AIM OF THE EXERCISE:
Copy exactly the lines that run from the top of the listing to the line containing "PI = math.pi", both ends included, and omit the pictures.

** start **

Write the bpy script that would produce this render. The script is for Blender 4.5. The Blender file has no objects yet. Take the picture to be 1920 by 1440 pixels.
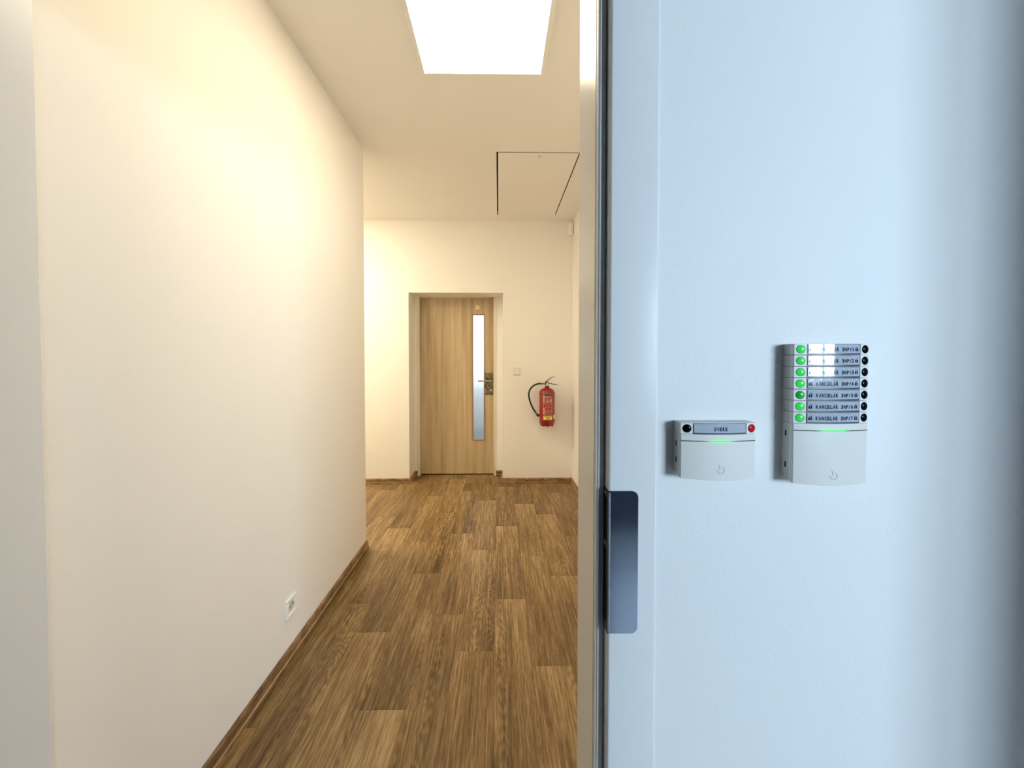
import bpy, math, random
from mathutils import Vector, Matrix
random.seed(7)
S = bpy.context.scene
C = S.collection
PI = math.pi

# ------------------------------------------------------------------ camera
CAM_Z = 1.317
cam_d = bpy.data.cameras.new('camera'); cam = bpy.data.objects.new('camera', cam_d); C.objects.link(cam)
cam.location = (0, 0, CAM_Z)
fwd = Vector((0.012, 1.0, -0.021)).normalized()
cam.rotation_euler = fwd.to_track_quat('-Z', 'Y').to_euler()
cam_d.sensor_width = 36.0
cam_d.lens = 700.0 / 1920.0 * 36.0
cam_d.shift_x = (960 - 943.4) / 1920.0
cam_d.shift_y = (684 - 720) / 1920.0
cam_d.clip_start = 0.02
S.camera = cam

# ------------------------------------------------------------------ light and exposure
S.view_settings.view_transform = 'Standard'
S.view_settings.look = 'None'
S.view_settings.gamma = 1.0
S.view_settings.use_curve_mapping = False
S.view_settings.exposure = 0.0
SKY_STRENGTH = 5.0
SKY_COL = (0.84, 0.93, 1.0)
DAYLIGHT_W = 200.0
DAYLIGHT_COL = (0.68, 0.86, 1.0)
LED = 15.8
LED_COL = (1.0, 0.865, 0.61)
LED_SIDE = 43.0
w = bpy.data.worlds.new('sky'); S.world = w; w.use_nodes = True
bg = w.node_tree.nodes['Background']; bg.inputs[0].default_value = (*SKY_COL, 1); bg.inputs[1].default_value = SKY_STRENGTH
try:
    S.cycles.use_denoising = True
    S.cycles.max_bounces = 10
    S.cycles.diffuse_bounces = 7
    S.cycles.sample_clamp_indirect = 8
except Exception:
    pass
# daylight entering through the office window behind the camera
al = bpy.data.lights.new('window_daylight', 'AREA'); al.shape = 'RECTANGLE'; al.size = 1.55; al.size_y = 1.1
al.energy = DAYLIGHT_W; al.color = DAYLIGHT_COL
alo = bpy.data.objects.new('window_daylight', al); C.objects.link(alo)
alo.location = (2.45, -2.66, 1.6); alo.rotation_euler = (math.radians(90), 0, PI)
alo.rotation_euler = Vector((0, 1, 0)).to_track_quat('-Z', 'Y').to_euler()

# ------------------------------------------------------------------ materials
def new_mat(name):
    m = bpy.data.materials.new(name); m.use_nodes = True
    nt = m.node_tree
    return m, nt, nt.nodes['Principled BSDF']

def plain(name, col, rough=0.5, metal=0.0, var=0.04, scale=30, bump=0.0, bscale=200, coat=0.0, emis=None, estr=0.0, spec=None):
    m, nt, b = new_mat(name)
    N, L = nt.nodes, nt.links
    tc = N.new('ShaderNodeTexCoord')
    nz = N.new('ShaderNodeTexNoise'); nz.inputs['Scale'].default_value = scale; nz.inputs['Detail'].default_value = 4
    L.new(tc.outputs['Object'], nz.inputs['Vector'])
    mx = N.new('ShaderNodeMix'); mx.data_type = 'RGBA'
    mx.inputs[6].default_value = (*[max(0, c * (1 - var)) for c in col], 1)
    mx.inputs[7].default_value = (*[min(1, c * (1 + var)) for c in col], 1)
    L.new(nz.outputs['Fac'], mx.inputs[0]); L.new(mx.outputs[2], b.inputs['Base Color'])
    b.inputs['Roughness'].default_value = rough; b.inputs['Metallic'].default_value = metal
    if coat: b.inputs['Coat Weight'].default_value = coat; b.inputs['Coat Roughness'].default_value = 0.05
    if spec is not None: b.inputs['Specular IOR Level'].default_value = spec
    if bump:
        n2 = N.new('ShaderNodeTexNoise'); n2.inputs['Scale'].default_value = bscale; n2.inputs['Detail'].default_value = 3
        L.new(tc.outputs['Object'], n2.inputs['Vector'])
        bp = N.new('ShaderNodeBump'); bp.inputs['Strength'].default_value = bump; bp.inputs['Distance'].default_value = 0.002
        L.new(n2.outputs['Fac'], bp.inputs['Height']); L.new(bp.outputs[0], b.inputs['Normal'])
    if emis:
        b.inputs['Emission Color'].default_value = (*emis, 1); b.inputs['Emission Strength'].default_value = estr
    return m

def wood(name, dark, mid, light, along=1, sx=60.0, sy=2.2, rough=0.45, grad=0.0, cath=0.35, rnd=0.12, bump=0.12):
    """wood-look decor; 'along' is the local axis of the grain"""
    m, nt, b = new_mat(name)
    N, L = nt.nodes, nt.links
    def math_(op, a, bb, clamp=False):
        n = N.new('ShaderNodeMath'); n.operation = op; n.use_clamp = clamp
        for i, v in enumerate((a, bb)):
            if v is None: continue
            if isinstance(v, (int, float)): n.inputs[i].default_value = v
            else: L.new(v, n.inputs[i])
        return n.outputs[0]
    tc = N.new('ShaderNodeTexCoord'); oi = N.new('ShaderNodeObjectInfo')
    rn = N.new('ShaderNodeVectorMath'); rn.operation = 'SCALE'
    cb = N.new('ShaderNodeCombineXYZ'); L.new(oi.outputs['Random'], cb.inputs[0]); L.new(oi.outputs['Random'], cb.inputs[1]); L.new(oi.outputs['Random'], cb.inputs[2])
    L.new(cb.outputs[0], rn.inputs[0]); rn.inputs['Scale'].default_value = 37.0
    ad = N.new('ShaderNodeVectorMath'); ad.operation = 'ADD'; L.new(tc.outputs['Object'], ad.inputs[0]); L.new(rn.outputs[0], ad.inputs[1])
    # fine streaks
    sc = [sx, sx, sx]; sc[along] = sy
    mp = N.new('ShaderNodeMapping'); mp.inputs['Scale'].default_value = sc; L.new(ad.outputs[0], mp.inputs['Vector'])
    n1 = N.new('ShaderNodeTexNoise'); n1.inputs['Scale'].default_value = 1.0; n1.inputs['Detail'].default_value = 6; n1.inputs['Roughness'].default_value = 0.65; n1.inputs['Distortion'].default_value = 0.35
    L.new(mp.outputs[0], n1.inputs['Vector'])
    # broad bands
    sc2 = [14.0] * 3; sc2[along] = 1.6
    mp2 = N.new('ShaderNodeMapping'); mp2.inputs['Scale'].default_value = sc2; L.new(ad.outputs[0], mp2.inputs['Vector'])
    n2 = N.new('ShaderNodeTexNoise'); n2.inputs['Scale'].default_value = 1.0; n2.inputs['Detail'].default_value = 3
    L.new(mp2.outputs[0], n2.inputs['Vector'])
    # short fine pores and narrow cathedral strips
    sc4 = [260.0] * 3; sc4[along] = 22.0
    mp4 = N.new('ShaderNodeMapping'); mp4.inputs['Scale'].default_value = sc4; L.new(ad.outputs[0], mp4.inputs['Vector'])
    n4 = N.new('ShaderNodeTexNoise'); n4.inputs['Scale'].default_value = 1.0; n4.inputs['Detail'].default_value = 2
    L.new(mp4.outputs[0], n4.inputs['Vector'])
    # cathedral figure
    sc3 = [22.0] * 3; sc3[along] = 3.0
    mp3 = N.new('ShaderNodeMapping'); mp3.inputs['Scale'].default_value = sc3; L.new(ad.outputs[0], mp3.inputs['Vector'])
    n3 = N.new('ShaderNodeTexNoise'); n3.inputs['Scale'].default_value = 1.0; n3.inputs['Detail'].default_value = 1.5; n3.inputs['Distortion'].default_value = 0.4
    L.new(mp3.outputs[0], n3.inputs['Vector'])
    spa = N.new('ShaderNodeSeparateXYZ'); L.new(ad.outputs[0], spa.inputs[0])
    n3.inputs['Detail'].default_value = 2.5
    ring = math_('SINE', math_('ADD', math_('MULTIPLY', spa.outputs[along], 120.0), math_('MULTIPLY', n3.outputs['Fac'], 48.0)), None)
    v = math_('MULTIPLY', math_('SUBTRACT', n1.outputs['Fac'], 0.5), 2.0)
    v = math_('ADD', v, math_('MULTIPLY', math_('SUBTRACT', n2.outputs['Fac'], 0.5), 0.8))
    v = math_('ADD', v, math_('MULTIPLY', math_('SUBTRACT', n4.outputs['Fac'], 0.5), 0.7))
    sc5 = [15.0] * 3; sc5[along] = .5
    mp5 = N.new('ShaderNodeMapping'); mp5.inputs['Scale'].default_value = sc5; L.new(ad.outputs[0], mp5.inputs['Vector'])
    n5 = N.new('ShaderNodeTexNoise'); n5.inputs['Scale'].default_value = 1.0; n5.inputs['Detail'].default_value = 0; L.new(mp5.outputs[0], n5.inputs['Vector'])
    msk = N.new('ShaderNodeMapRange'); msk.inputs[1].default_value = .63; msk.inputs[2].default_value = .72; L.new(n5.outputs['Fac'], msk.inputs[0])
    v = math_('ADD', v, math_('MULTIPLY', math_('MULTIPLY', ring, msk.outputs[0]), cath * 0.22))
    v = math_('ADD', v, math_('MULTIPLY', math_('SUBTRACT', oi.outputs['Random'], 0.5), rnd * 2))
    if grad:
        sp = N.new('ShaderNodeSeparateXYZ'); L.new(tc.outputs['Object'], sp.inputs[0])
        v = math_('ADD', v, math_('MULTIPLY', math_('ADD', sp.outputs[along], 0.44), grad))
    v = math_('ADD', v, 0.5, True)
    cr = N.new('ShaderNodeValToRGB'); L.new(v, cr.inputs[0])
    cr.color_ramp.elements[0].position = 0.0; cr.color_ramp.elements[0].color = (*dark, 1)
    cr.color_ramp.elements[1].position = 1.0; cr.color_ramp.elements[1].color = (*light, 1)
    e = cr.color_ramp.elements.new(0.5); e.color = (*mid, 1)
    L.new(cr.outputs[0], b.inputs['Base Color'])
    b.inputs['Roughness'].default_value = rough
    bp = N.new('ShaderNodeBump'); bp.inputs['Strength'].default_value = bump; bp.inputs['Distance'].default_value = 0.001
    L.new(v, bp.inputs['Height']); L.new(bp.outputs[0], b.inputs['Normal'])
    return m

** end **

RESPONSE BELOW:
Write the bpy script that would produce this render. The script is for Blender 4.5. The Blender file has no objects yet. Take the picture to be 1920 by 1440 pixels.
import bpy, math, random
from mathutils import Vector, Matrix
random.seed(7)
S = bpy.context.scene
C = S.collection
PI = math.pi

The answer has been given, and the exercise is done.